The Day Facebook Rejoined The Internet

Facebook's most important realization: it can't replace the entire internet.

This afternoon, Facebook announced embedded posts, which will allow anyone to take public Facebook posts and paste them into other parts of the internet. You'll be able to embed a Facebook post on a blog in the same way you can embed a tweet, a Vine, or, for that matter, a YouTube video.

Technically, it's a small feature. But in the context of the company's history, the decision to begin embedding posts across the internet is a tacit admission of something larger: Facebook is not a replacement for the internet, just a powerful piece of it.

It may sound silly, but for a while, Facebook's ambitions were both astonishing and yet somehow plausible: its staggering user base, its all-encompassing Open Graph, its authentication across thousands of sites with Facebook Connect, and even some interesting attempts to start a Netflix-ish video rental service. Facebook wasn't just trying to colonize the internet, but trying to be your entire internet experience. Some, such as media agency AKQA's chairman Tom Bedecarre, even came out and said it. "For large marketers, Facebook is becoming the web," he told CNN in 2011.

You can hear the scope of Facebook's ambitions in Mark Zuckerberg's blog post announcing Facebook Connect in December 2008:

Facebook Connect makes it easier for you to take your online identity with you all over the Web, share what you do online with your friends and stay updated on what they're doing. You won't have to create separate accounts for every website, just use your Facebook login wherever Connect is available.

You can hear it again last year's Facebook's S-1 IPO filing: "There are more than two billion global Internet users, according to an industry source, and we aim to connect all of them."

You can even hear it, faintly, in this strange and unsettling ad campaign:

View this video on YouTube

In fact, much of Facebook's growth around the world has come as a direct result of a carefully crafted campaign to persuade developing nations that Facebook is the internet, as Chris Mims pointed out last year. Through the implementation of programs like Facebook Zero, a free, text-based phone app that was designed not only as a gateway to Facebook, but as a way to visualize Facebook as the internet:

The fact is that Facebook has made a compelling argument to operators, which is 'You should give Facebook away [to consumers] for free,'" says Eagle. "I don't know how Facebook is making that case, but if I were Facebook, the argument I'd make is that Facebook is one of the most addictive things on the internet. If you have someone try out Facebook for the first time, it might lead them to want to try the rest of the web, and a lot of these other services they can charge for."

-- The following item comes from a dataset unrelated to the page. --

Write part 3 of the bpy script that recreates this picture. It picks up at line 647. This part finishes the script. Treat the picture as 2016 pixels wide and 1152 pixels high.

The way Facebook Zero works is perfectly suited to convincing people who have never touched the internet to give it a try. First, there's the inherent vitality of social networks–once your friends are on them, you'll want to sign up too. And Facebook Zero makes it easy to invite friends who aren't yet on the service, via text message. Once a user is hooked, the carrier has an opportunity to sell data services on top of Facebook Zero: loading text is free, but if you want to see pictures, you'll pay the usual fees for data. The same goes for any external links a user follows while they're browsing Facebook.

Judging by the map above, which was making the rounds today on Twitter, Facebook has had considerable success extending its reach. But Facebook's plan was to extend its reach at the expense of the rest of the internet. Instead, it has grown alongside the new, app-centric internet — the internet it was supposed to own, to take over.

With this small announcement, Facebook has taken another step toward conceding its fate. Back in March, the company announced it would be selling retargeted ads through its exchange for placement in the once sacrosanct News Feed — essentially, an admission that the site is willing to set aside old practices to make some money. Today's announcement, while it has less to do with monetization, feels similar. Even with 1.1 billion users, Facebook is and will always be under tremendous pressure to grow. To do that, they'll need to go where the people are and — with so many powerful networks and sites in place — that place is not necessarily Facebook. Not by default.

Facebook's great embeddening probably won't change much for the average internet user (consider this question: How many places could a Facebook post be embedded that don't already have Facebook buttons?).

Facebook is tearing down a wall that most users happily climb every day. But it's still possible that an embeddable Facebook will result in quicker, easier, and more frequent Facebook interactions. It probably also means you'll be seeing more Facebook posts in your everyday browsing.

More than anything else though, it's a subtle acknowledgement that the company — while still a juggernaut — never quite achieved that vice grip on your browsing experience. In some ways, it's a rare bit of humility from a powerful company. And that's rarely a bad thing.